Query time. Consistent hashing uses typically binary search to map a key to the closest server in the circular space. So each query takes O(log(NV)) time, where N is the number of servers and V the number of virtual nodes for each server. Rendezvouz hashing takes typically O(N) because we have to calculate the hash for each key-server combination.
Memory requirements. Consistent hashing requires some fixed memory to work well in order to store the hash values for server and virtual nodes plus the mapping between servers and virtual nodes. Rendezvous hashing doesn't require storing any additional data.
Complexity. Rendezvouz hashing is easier to explain, understand and implement than consistent hashing. It provides an even distribution of the keys when adding and removing, assuming a good choice of the hash function. Consistent hashing alone (withou virtual nodes) fails to provide an even distribution of the keys especially for small clusters..
In summary, consistent hashing trades load balancing for scalability and lookup speed while rendezvous hashing provides an alternative tradeoff that emphasizes equal load balancing.

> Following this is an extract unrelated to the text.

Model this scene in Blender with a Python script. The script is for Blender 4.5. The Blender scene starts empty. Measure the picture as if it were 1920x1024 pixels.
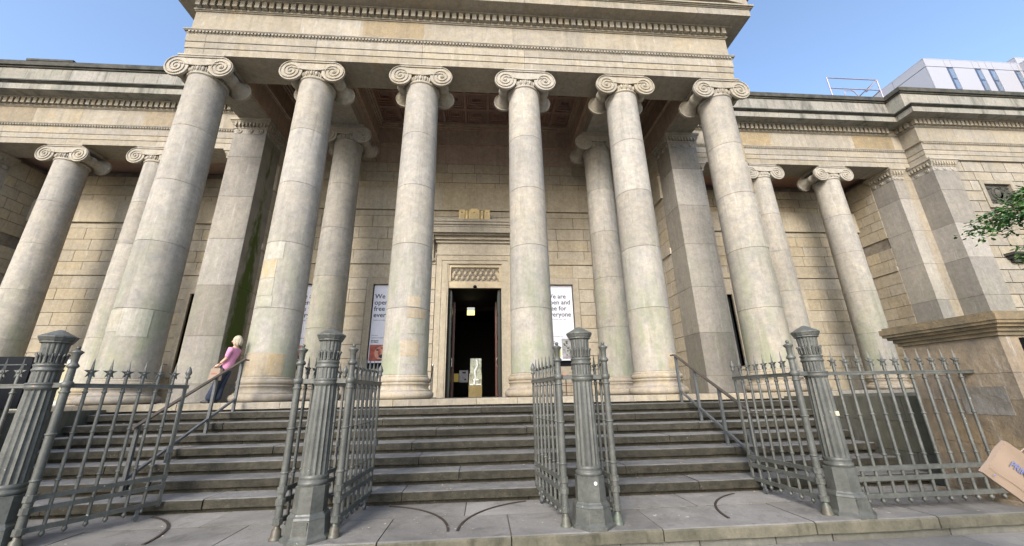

Consistent hashing is more extensively used, but rendezvous hashing can be a good algorithm to load balance medium-size distributed systems, where an O(N) lookup cost is not prohibitive.
Conclusion
Consistent hashing and rendezvous hashing are great techniques used in countless distributed systems. They come in handy in many real world scenarios from elastically load balancing servers to sharding data between servers. I hope this post helped you in understanding better how these techniques are implemented and how you can use them while designing a distributed system.